More interesting is what she disposes not for herself but others, and Rossi’s poised analysis, yet again of hidebound custom bounces from a trapeze angle. Without giving spoilers one had already accosted her abroad, indeed nearly all make honest passes as she judges: but it’s someone else who offends her. Rossi’s scornfully light drollery enjoys a voltage of poise and summary dispatch that thrills as it skirts farce. And for one character at least, there’s a curious proposition from Szczepanowska, parallel to a famous Shaw moment alluded to above.

 

As Szczepanowska asserts: ‘I am strong: I am skilful: I am brave: I am independent: I am un-bought: I am all that a woman ought to be.’ Shaw couldn’t have an Englishwoman say that convincingly, not even Anne Whitefield.

 

The young man we know only as JB presents a farce too far on first inspection.
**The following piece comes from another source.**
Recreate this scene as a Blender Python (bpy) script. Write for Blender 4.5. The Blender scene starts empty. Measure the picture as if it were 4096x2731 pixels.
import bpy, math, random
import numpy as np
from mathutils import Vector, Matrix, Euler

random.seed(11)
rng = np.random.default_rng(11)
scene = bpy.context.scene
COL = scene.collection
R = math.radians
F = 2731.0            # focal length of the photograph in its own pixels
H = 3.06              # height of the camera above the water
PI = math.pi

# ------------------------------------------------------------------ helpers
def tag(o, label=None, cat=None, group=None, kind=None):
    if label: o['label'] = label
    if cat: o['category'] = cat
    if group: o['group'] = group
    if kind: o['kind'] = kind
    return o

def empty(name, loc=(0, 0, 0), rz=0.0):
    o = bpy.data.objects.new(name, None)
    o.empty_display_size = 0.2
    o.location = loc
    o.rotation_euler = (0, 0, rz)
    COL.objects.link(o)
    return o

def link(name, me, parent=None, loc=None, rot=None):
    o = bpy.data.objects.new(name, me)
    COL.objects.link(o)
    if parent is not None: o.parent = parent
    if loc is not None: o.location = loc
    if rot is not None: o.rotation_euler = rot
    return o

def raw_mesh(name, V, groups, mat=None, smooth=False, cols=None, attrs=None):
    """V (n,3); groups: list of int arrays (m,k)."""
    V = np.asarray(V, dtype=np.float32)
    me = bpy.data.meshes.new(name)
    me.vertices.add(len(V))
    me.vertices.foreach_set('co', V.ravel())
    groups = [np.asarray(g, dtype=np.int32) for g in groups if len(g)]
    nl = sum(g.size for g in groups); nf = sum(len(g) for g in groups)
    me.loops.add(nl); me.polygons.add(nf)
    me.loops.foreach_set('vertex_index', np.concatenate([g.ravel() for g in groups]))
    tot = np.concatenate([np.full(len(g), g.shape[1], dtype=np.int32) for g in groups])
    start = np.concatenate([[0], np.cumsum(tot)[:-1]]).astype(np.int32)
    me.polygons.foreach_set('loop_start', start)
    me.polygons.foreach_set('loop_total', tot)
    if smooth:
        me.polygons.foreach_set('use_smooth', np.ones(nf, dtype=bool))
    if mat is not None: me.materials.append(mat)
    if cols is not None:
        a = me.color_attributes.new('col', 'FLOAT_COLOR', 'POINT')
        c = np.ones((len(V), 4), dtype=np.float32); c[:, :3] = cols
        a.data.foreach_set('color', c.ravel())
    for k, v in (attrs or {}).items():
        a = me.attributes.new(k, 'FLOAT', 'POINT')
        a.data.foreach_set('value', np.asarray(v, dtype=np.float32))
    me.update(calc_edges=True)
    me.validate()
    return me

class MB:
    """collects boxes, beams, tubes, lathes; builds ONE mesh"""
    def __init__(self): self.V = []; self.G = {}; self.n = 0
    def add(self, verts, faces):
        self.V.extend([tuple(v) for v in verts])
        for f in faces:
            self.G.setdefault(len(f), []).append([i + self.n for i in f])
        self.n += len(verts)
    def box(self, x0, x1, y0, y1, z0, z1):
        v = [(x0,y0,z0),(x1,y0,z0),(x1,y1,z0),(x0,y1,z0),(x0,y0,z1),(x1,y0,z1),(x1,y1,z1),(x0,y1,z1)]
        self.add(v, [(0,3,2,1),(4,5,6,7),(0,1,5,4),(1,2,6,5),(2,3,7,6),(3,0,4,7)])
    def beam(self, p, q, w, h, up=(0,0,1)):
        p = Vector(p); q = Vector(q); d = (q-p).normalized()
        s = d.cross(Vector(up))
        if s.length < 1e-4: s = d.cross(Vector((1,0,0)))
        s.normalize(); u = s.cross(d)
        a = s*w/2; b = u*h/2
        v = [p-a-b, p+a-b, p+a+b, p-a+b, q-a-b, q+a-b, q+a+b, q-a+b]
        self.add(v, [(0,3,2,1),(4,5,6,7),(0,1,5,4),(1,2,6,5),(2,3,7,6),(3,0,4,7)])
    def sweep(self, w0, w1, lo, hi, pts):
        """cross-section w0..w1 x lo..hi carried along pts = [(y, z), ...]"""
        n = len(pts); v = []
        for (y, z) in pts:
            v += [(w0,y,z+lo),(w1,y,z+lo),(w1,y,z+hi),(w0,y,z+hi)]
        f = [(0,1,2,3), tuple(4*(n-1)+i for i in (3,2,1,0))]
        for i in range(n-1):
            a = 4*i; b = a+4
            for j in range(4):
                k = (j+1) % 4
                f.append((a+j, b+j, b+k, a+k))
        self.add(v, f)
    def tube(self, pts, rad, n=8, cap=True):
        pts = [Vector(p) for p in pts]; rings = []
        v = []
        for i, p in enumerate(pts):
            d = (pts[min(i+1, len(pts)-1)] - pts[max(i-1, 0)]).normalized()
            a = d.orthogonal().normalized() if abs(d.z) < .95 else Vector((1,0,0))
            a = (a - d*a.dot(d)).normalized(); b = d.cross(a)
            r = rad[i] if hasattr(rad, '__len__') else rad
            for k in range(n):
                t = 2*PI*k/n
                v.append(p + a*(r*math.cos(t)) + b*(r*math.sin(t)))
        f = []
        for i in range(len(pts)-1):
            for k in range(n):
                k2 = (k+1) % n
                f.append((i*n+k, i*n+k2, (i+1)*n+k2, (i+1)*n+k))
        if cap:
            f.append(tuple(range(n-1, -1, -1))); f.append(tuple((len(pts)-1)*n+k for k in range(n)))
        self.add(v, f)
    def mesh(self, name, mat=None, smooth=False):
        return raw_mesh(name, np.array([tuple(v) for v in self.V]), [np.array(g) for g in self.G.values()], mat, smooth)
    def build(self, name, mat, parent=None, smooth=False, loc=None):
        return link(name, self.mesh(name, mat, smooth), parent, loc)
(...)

It’s as if Shaw knew he’d ended the first half spectacularly, so where to go? Jordan Mifsud injects as much urgency and sheer terror as he can: JB’s own. It’s an inchoate part. JB’s target is Tarleton’s bad usage but this isn’t what you’d expect and Shaw uses him as a cipher.

 

So this rude awakener of class conscience full of ‘Rome fell, Babylon fell, Hindhead’s turn will come’ might be take at farce value were it not for Shaw’s bad dreams. But what JB manages after much disarming and bullying is to arouse Mrs Tarleton’s sympathies through an unexpected connection. Shaw’s realized that Mrs Tarleton needs not simply dramatic inclusion – she’s consciously a housewife, not helpmeet – but in Shaw’s feminist schema women should leave the men standing. Hence JB’s appearance. Gabrielle Lloyd gives a clear-headed Mrs Tarleton, not prone to fantasy but far more pragmatic than her spouse.

 

Notwithstanding its lovingly detailed longeurs Misalliance is often vintage Shaw, half English drawing-room, half French farce. Shaving Shavian dialogue isn’t that easy, but examining the verbose text it’s tantalising to see where the few cuts are made (for instance reference to a servant and mutual reflections on ageing and reverting to accent by Mrs Tarleton to Summerhays). At little short of three hours there’s still times in the first half when energy and line drop in the play itself, never the performers. They’re an indefatigable ensemble. This revival simply couldn’t be bettered.

 

The Orange Tree’s more than the Donmar of west London; quite how the Arts Council squares its caprice in playing with project funding after it pulled Portfolio status marks an index of its own confusions, a periodical desire to rough things up by withdrawing from great theatres. The Orange Tree transfers (to Soho) of newly-commissioned work and many young person schemes are just two more reasons why its extinction would be a further cultural disaster.